A new office location—with insufficient parking—meant a three-hour round-trip commute for Suzette Belhumeur, a California-based engineering administrator for AT&T. “If my quality of life deteriorates because of this, so will my work,” she wrote last year beneath her petition signature. “How can I provide quality service if I’m stressed and unhappy?”
AT&T workers will know whether they’re impacted by the end of the month, Bloomberg reported, and move-by dates for those who will be assigned a new location are still to come. In the interim, company morale has been decimated, and workers are rushing to consider their options.

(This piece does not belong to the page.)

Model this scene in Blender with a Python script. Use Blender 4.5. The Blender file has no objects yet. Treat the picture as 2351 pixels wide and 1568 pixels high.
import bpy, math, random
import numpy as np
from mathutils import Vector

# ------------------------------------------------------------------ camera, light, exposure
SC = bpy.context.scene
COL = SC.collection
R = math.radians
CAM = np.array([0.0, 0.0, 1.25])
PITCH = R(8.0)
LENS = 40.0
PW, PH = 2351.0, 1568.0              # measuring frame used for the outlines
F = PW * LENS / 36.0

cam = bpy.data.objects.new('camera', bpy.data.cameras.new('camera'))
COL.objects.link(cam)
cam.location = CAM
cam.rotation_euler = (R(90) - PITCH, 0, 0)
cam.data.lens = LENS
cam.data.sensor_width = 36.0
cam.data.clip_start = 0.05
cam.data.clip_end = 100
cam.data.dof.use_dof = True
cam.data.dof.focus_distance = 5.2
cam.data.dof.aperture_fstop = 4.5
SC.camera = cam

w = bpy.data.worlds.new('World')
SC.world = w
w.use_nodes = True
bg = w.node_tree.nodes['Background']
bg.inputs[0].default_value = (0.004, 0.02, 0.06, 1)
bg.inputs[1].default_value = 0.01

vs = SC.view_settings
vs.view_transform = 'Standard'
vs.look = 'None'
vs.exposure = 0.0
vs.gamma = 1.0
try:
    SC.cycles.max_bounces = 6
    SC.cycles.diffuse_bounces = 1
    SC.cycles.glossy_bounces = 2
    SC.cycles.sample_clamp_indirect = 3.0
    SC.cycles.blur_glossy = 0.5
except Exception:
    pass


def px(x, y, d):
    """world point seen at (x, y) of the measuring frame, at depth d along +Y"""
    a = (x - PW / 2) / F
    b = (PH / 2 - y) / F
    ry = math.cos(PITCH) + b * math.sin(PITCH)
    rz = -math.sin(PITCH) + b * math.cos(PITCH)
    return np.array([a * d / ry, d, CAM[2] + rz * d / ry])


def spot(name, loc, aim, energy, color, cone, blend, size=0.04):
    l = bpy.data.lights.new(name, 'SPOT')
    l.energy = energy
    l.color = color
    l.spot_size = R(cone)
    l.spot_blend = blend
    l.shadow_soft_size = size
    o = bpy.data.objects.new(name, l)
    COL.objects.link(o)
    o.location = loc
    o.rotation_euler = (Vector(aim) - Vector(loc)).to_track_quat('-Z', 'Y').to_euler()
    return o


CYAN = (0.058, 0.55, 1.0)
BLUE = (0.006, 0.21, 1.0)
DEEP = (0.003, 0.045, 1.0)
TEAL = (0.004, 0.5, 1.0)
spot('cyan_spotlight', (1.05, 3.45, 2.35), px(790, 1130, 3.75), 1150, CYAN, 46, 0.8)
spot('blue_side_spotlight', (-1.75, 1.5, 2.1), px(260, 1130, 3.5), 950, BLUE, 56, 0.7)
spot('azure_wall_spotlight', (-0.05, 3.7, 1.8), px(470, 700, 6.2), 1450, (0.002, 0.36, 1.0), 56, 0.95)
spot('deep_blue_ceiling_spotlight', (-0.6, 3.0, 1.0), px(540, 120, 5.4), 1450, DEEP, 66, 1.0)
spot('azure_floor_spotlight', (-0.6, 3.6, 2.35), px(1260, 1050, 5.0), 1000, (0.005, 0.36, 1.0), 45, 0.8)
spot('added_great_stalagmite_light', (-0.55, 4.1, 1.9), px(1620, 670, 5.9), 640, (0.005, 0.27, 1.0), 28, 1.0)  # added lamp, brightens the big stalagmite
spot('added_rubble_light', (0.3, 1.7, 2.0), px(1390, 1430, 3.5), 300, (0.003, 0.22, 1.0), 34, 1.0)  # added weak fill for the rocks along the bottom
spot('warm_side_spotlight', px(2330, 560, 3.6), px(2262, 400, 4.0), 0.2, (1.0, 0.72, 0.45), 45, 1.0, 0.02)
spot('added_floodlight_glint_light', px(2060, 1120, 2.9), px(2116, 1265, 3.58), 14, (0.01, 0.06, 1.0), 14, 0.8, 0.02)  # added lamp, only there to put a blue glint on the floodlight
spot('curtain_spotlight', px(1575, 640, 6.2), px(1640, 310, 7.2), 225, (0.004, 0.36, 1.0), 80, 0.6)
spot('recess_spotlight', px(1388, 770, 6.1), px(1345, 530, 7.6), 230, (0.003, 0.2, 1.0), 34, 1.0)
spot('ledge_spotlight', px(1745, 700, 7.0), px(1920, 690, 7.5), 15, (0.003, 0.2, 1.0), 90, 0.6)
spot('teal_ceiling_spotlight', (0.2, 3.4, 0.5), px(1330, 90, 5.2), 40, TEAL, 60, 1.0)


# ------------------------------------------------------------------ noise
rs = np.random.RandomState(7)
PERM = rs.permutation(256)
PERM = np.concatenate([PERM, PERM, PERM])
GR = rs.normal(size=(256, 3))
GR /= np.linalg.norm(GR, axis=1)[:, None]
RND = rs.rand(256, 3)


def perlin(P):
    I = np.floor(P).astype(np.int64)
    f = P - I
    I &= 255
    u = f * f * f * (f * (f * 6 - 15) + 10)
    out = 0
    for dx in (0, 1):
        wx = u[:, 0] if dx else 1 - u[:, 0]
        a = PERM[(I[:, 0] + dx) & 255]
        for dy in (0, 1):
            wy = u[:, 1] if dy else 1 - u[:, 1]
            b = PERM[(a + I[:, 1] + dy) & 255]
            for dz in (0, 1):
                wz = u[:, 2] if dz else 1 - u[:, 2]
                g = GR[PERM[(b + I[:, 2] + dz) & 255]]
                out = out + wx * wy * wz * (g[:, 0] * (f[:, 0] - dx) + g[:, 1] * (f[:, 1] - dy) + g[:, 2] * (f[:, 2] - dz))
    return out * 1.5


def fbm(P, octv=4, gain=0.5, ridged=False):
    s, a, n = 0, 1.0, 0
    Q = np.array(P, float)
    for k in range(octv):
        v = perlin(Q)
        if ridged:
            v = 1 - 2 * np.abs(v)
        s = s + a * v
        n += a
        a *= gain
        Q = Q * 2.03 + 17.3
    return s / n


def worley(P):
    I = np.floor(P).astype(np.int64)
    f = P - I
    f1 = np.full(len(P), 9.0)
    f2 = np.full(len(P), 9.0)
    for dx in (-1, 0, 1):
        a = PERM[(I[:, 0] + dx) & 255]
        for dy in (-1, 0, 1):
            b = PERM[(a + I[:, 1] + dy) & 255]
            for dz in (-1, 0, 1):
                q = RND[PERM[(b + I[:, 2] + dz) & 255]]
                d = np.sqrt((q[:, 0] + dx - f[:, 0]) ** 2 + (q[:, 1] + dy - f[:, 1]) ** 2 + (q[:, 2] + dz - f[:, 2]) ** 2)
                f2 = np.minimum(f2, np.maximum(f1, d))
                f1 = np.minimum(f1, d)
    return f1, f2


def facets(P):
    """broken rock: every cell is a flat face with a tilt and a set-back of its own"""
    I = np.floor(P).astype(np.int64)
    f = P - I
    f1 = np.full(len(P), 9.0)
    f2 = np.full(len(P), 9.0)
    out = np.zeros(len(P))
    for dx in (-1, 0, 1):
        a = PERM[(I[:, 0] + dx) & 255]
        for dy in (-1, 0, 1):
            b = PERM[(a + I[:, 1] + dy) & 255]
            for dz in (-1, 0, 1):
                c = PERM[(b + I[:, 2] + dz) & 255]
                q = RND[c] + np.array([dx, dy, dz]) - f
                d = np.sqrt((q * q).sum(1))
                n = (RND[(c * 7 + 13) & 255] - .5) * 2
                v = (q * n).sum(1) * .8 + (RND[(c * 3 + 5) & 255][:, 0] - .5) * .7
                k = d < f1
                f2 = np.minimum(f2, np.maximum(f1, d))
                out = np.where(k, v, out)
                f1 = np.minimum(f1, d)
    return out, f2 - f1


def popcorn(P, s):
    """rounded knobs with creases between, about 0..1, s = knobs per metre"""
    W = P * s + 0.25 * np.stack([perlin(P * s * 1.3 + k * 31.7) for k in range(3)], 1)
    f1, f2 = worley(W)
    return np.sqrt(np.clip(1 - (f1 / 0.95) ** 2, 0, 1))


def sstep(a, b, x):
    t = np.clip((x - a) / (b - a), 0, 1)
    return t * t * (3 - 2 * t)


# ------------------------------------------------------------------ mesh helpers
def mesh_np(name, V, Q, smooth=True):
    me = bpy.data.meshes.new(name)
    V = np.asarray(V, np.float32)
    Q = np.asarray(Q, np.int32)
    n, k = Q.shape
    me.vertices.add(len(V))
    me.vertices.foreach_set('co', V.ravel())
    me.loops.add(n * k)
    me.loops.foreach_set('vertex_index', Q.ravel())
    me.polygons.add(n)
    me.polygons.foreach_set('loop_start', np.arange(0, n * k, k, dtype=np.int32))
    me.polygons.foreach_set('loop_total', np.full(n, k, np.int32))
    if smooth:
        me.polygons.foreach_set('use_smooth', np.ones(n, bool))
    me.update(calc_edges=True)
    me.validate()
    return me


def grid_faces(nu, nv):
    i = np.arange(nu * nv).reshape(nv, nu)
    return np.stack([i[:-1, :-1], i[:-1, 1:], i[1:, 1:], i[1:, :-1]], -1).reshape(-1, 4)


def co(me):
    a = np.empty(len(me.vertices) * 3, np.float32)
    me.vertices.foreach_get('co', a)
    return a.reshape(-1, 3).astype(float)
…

Perhaps the writing has long been on the wall. A 2022 study by AT&T itself said hybrid work will be the primary working model by 2024—100% of senior executive respondents said it would be crucial for attracting young talent.
And donkeys just are nodding how great it is to be in the office. Are we supposed to trust those "leaders"?
Way to go Stankey! Going to get workers to actually work.
It is hitting the fan. The id--t Stinkey is not even as smooth as Randall the RAT in surplussing. I hope this gets him fired.
Stinki you are busted!!!!!
"RTO will fill them full 120% just with locals. They don’t have any room for out of town people."
Good point, as we all know of course, but worth repeating. We have team members in Dallas who has been complaining about traffic, parking and office issues BEFORE the RTO announcement, and now they're telling us they can accommodate god knows how many more people in those hubs?
https://archive.ph/8GZx2
Here’s the article outside of the paywall
The punchline is that you know Stink actually thought he was pulling the wool over everyone's eyes with this pathetic stunt.
RTO will fill them full 120% just with locals. They don’t have any room for out of town people.
All of these articles (which, by the way, seem to be copy and pastes of each other -- how can they just do that?) are missing the point. It's not "return to office" so much as it is picking up jobs and moving them across the country for no reason. They talk about going into the office 3-5 days a week, which garners little sympathy for employees, rather than the much bigger issue of forcing people to move.
It is so conspicuos, everyone can see that, dont need media to point it out.